Diplomats Try to Revive Peace Talks

Diplomats Try to Revive Peace Talks

PARIS (AP) -- France on Friday hosted top diplomats from the West and the Arab world to organize a peace conference by year's end that would launch long-dormant Israeli-Palestinian negotiations — despite slim chances of success.

France has said it felt compelled to act because the opportunities for setting up a Palestinian state alongside Israel are slipping away, while the situation in the region is deteriorating.

Participants in Friday's meetings are to work out the details of the conference and set up teams that would spell out economic and security incentives for Israelis and Palestinians for reaching a deal.

"We cannot substitute for the parties. Our initiative aims at giving them guarantees that the peace will be solid, sustainable and under international supervision", French President Francois Hollande told the gathering.

U.S. Secretary of State John Kerry and U.N. Secretary-General Ban Ki-moon attended, along with representatives from the Arab League, the European Union and key Arab states.

Israeli and Palestinian representatives were absent.

Israeli Prime Minister Benjamin Netanyahu has rebuffed the French initiative and said a deal can only be reached in direct negotiations.

Palestinian President Mahmoud Abbas has welcomed France's efforts, in part because it could potentially end a two-decade-old U.S. monopoly on mediation. Palestinians have long complained that the U.S. heavily favors Israel and cannot serve as an honest broker.

The Palestinians seek to establish a state in the West Bank, Gaza Strip and east Jerusalem, lands Israel captured in 1967. In 2012, the U.N. General Assembly overwhelmingly recognized a state of Palestine in these boundaries, though setting up an actual state would requires a deal with Israel.

For now, chances of reviving negotiations appear remote because of lack of common ground.

Unlike his predecessors, Netanyahu refuses to recognize the pre-1967 lines as a starting point for border talks, with agreed upon land swaps — the internationally backed formula for a peace deal.

Abbas says there's no point going back to talks without ground rules and a timeline for a deal.

Continued Israeli settlement expansion on occupied lands and several months of renewed Israeli-Palestinian violence have also undermined trust.

It's not clear how the French efforts would bridge those gaps.

The last high-level Israeli-Palestinian negotiations were held in 2008 between Abbas and then-Prime Minister Ehud Olmert. Subsequent efforts to restart meaningful talks have failed, most recently in 2014 when Kerry aborted a mediation mission following a year of low-level Israeli-Palestinian meetings.

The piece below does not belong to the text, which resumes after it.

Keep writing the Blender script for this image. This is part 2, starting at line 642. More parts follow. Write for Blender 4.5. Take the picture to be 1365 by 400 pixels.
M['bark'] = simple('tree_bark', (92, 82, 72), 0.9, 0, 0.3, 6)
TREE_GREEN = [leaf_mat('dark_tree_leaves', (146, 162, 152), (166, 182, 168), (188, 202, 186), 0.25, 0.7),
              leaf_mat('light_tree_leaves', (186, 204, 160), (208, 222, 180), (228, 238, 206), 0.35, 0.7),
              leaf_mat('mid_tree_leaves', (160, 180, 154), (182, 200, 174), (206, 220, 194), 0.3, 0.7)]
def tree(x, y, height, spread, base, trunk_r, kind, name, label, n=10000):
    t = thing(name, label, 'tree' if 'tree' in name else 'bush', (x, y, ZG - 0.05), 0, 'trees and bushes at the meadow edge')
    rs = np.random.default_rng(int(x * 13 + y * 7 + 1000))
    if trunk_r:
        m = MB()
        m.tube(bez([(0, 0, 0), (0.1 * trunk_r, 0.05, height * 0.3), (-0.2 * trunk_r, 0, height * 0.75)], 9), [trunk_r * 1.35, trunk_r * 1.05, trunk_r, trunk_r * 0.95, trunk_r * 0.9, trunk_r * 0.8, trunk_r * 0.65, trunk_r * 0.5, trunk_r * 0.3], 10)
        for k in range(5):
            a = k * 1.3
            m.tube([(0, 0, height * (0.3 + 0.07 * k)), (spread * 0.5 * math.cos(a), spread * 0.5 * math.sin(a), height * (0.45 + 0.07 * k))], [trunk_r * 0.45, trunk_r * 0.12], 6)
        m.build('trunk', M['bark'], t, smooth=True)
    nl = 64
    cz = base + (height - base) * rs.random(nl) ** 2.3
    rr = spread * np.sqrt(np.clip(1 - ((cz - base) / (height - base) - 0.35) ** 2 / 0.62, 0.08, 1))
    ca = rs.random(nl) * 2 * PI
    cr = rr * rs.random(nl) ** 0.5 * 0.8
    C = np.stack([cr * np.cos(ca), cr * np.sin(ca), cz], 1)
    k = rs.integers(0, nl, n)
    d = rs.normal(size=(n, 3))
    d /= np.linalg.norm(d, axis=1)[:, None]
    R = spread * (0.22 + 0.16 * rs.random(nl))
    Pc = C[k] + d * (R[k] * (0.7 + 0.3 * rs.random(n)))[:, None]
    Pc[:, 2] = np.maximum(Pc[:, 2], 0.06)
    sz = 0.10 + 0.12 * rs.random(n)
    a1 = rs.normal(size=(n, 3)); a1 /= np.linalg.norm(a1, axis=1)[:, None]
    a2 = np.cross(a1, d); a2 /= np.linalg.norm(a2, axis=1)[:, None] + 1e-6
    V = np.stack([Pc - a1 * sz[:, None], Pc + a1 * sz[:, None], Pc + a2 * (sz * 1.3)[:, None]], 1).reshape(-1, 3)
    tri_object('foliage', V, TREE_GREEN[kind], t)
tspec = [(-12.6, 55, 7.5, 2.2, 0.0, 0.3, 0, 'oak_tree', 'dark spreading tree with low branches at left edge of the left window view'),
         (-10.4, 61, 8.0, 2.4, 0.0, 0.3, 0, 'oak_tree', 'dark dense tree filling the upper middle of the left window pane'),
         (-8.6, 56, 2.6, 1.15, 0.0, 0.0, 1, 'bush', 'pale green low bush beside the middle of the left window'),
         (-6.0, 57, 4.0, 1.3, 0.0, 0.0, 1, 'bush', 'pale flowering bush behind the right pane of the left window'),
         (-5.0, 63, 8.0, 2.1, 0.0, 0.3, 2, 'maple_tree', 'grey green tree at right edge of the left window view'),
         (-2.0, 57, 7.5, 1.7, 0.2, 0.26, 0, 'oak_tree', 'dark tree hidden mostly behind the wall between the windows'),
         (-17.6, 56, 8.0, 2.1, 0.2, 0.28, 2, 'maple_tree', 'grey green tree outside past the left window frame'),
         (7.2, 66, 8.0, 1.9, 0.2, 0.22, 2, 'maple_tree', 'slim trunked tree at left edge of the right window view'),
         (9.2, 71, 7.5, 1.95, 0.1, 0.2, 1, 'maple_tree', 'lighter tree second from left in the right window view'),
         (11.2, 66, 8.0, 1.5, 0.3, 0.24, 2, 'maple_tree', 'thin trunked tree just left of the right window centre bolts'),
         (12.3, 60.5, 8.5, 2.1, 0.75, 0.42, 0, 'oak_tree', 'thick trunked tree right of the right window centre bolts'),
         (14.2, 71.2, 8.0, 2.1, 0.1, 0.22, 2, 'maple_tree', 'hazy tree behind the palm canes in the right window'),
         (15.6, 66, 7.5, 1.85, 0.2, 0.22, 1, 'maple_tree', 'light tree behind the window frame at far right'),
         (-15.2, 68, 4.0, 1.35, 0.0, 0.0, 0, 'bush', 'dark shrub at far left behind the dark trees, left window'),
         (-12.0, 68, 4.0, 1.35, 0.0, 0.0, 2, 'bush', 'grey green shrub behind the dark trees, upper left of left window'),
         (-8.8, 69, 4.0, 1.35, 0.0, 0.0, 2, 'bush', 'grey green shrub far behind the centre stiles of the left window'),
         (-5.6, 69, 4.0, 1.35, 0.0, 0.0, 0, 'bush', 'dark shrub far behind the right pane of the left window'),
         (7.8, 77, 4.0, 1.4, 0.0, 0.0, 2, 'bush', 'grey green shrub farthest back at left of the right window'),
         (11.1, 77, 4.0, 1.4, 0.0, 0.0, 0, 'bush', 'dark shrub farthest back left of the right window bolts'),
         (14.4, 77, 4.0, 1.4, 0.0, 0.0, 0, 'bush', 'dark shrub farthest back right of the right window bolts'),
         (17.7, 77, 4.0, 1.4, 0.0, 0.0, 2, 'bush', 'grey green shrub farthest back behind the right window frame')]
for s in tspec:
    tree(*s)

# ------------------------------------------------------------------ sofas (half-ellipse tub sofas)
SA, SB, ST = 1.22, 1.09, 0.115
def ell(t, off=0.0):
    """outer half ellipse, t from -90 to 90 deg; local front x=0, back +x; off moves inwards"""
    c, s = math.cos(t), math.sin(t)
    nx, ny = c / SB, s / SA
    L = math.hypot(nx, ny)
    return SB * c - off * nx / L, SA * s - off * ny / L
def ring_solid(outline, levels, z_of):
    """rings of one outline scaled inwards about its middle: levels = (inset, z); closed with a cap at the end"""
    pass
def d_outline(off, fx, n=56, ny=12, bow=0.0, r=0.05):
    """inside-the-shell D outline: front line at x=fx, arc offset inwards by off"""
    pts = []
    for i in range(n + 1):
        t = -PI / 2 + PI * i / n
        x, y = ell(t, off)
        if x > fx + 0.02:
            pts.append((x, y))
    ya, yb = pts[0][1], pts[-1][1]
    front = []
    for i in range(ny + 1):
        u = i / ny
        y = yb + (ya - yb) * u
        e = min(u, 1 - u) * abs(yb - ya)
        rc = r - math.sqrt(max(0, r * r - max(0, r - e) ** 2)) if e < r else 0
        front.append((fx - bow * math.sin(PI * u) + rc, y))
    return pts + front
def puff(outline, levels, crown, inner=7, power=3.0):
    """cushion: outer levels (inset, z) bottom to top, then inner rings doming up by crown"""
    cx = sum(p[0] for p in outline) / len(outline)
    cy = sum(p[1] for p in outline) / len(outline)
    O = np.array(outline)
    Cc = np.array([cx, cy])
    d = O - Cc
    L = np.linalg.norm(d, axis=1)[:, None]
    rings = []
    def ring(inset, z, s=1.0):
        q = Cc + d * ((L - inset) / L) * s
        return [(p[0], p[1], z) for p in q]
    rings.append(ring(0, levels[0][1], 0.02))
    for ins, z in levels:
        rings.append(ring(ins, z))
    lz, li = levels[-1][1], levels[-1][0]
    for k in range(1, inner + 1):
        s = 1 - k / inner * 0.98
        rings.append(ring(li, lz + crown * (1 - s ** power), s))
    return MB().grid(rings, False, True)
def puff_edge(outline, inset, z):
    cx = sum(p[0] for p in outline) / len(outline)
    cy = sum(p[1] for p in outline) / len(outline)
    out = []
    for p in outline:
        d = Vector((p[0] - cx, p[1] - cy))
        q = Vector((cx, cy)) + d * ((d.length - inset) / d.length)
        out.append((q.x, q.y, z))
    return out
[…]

Abbas aides have said they want other world powers to get involved, like in last year's deal on Iran's nuclear program. The existing model of Israeli-Palestinian talks brokered by the U.S. has failed because of the power gap between an occupying power and those it occupies, they have said.

Israel has rejected the French initiative.

Dore Gold, the director general of Israel's Foreign Ministry, predicted Thursday that the Paris conference will "completely fail" and that the "only way to make peace" is through direct talks.

Israel has indicated an openness recently to some elements of an Arab peace proposal from 2002, which promised peace and recognition of Israel by the Arab and Muslim world in exchange for the creation of a Palestinian state. Gold gave no indication of any movement on that proposal.